There are lots of memories and anecdotes about life in Carlton in those days and the developments which came when Italy won the World Cup in 1982 and thousands descended on Lygon Street to savour the victory. There are pictures of the celebration for the victory in the America’s Cup where people suddenly turned up and celebrated, but at the end of the day the police had to be called in because of drinking and violence, upsetting for the residents of Lygon Street. Further disruption came with young people bringing their cars and using Lygon street as a drag strip. One of the consequences of this was the widening of the foot paths and putting the block down the centre of the street.
Any gangsters? There were some celebrated families but the men around the table continue to say there is no such thing as the Mafia. One of the speakers is the celebrated contemporary Melbourne identity, Mike Gatto, about whom many things are said and surmised. But there were shootings, there were deaths and towards the end of the 1990s, there was concern about Lygon Street. The residents also have many comments about the television series Underbelly (and a number of sequences are incorporated into the film, especially some with that top Italian actor from Melbourne, Vince Colosimo).
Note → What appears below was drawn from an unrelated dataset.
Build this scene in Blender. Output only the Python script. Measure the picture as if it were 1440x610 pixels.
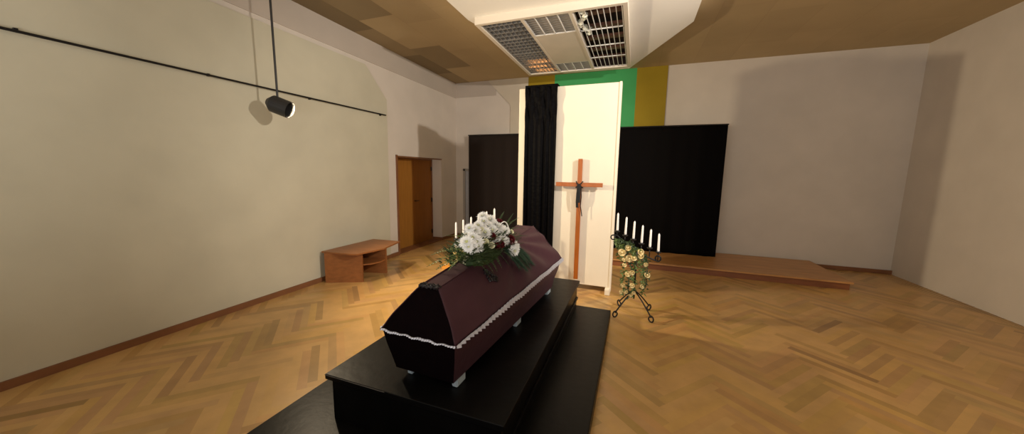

Many of them agree that Underbelly was an interesting show but they are at pains to indicate how it really didn’t incorporate a lot of the facts and was not realistic.
It is suggested that curiosity about the gangsters, about Underbelly, brought a number of people back to Lygon Street to ask about what it was really like. And so, in the first decade of the 21st-century, people have flocked back to Lygon Street, enjoying the restaurants and the coffee, enjoying the wide foot paths and the possibility for having meals out in the air and sunshine (more in Melbourne than is thought of by those from other states). It is also pointed out that with difficulties in the economies of Europe, and in Italy, a number of young Italians have migrated and a new generation is working in the restaurants of Lygon Street.
Si Parla Italiano, narrated by Anthony La Paglia, offers a fascinating overview of a section of Australian society for more than half a century. It can take its place with other overviews of different aspects of Australian society and culture. While Brunswick Street, Fitzroy, and Acland Street, St Kilda, have acquired a strong reputation for eating and socialising, judging by the crowds outside the Nova, Lygon Street is still very, very popular.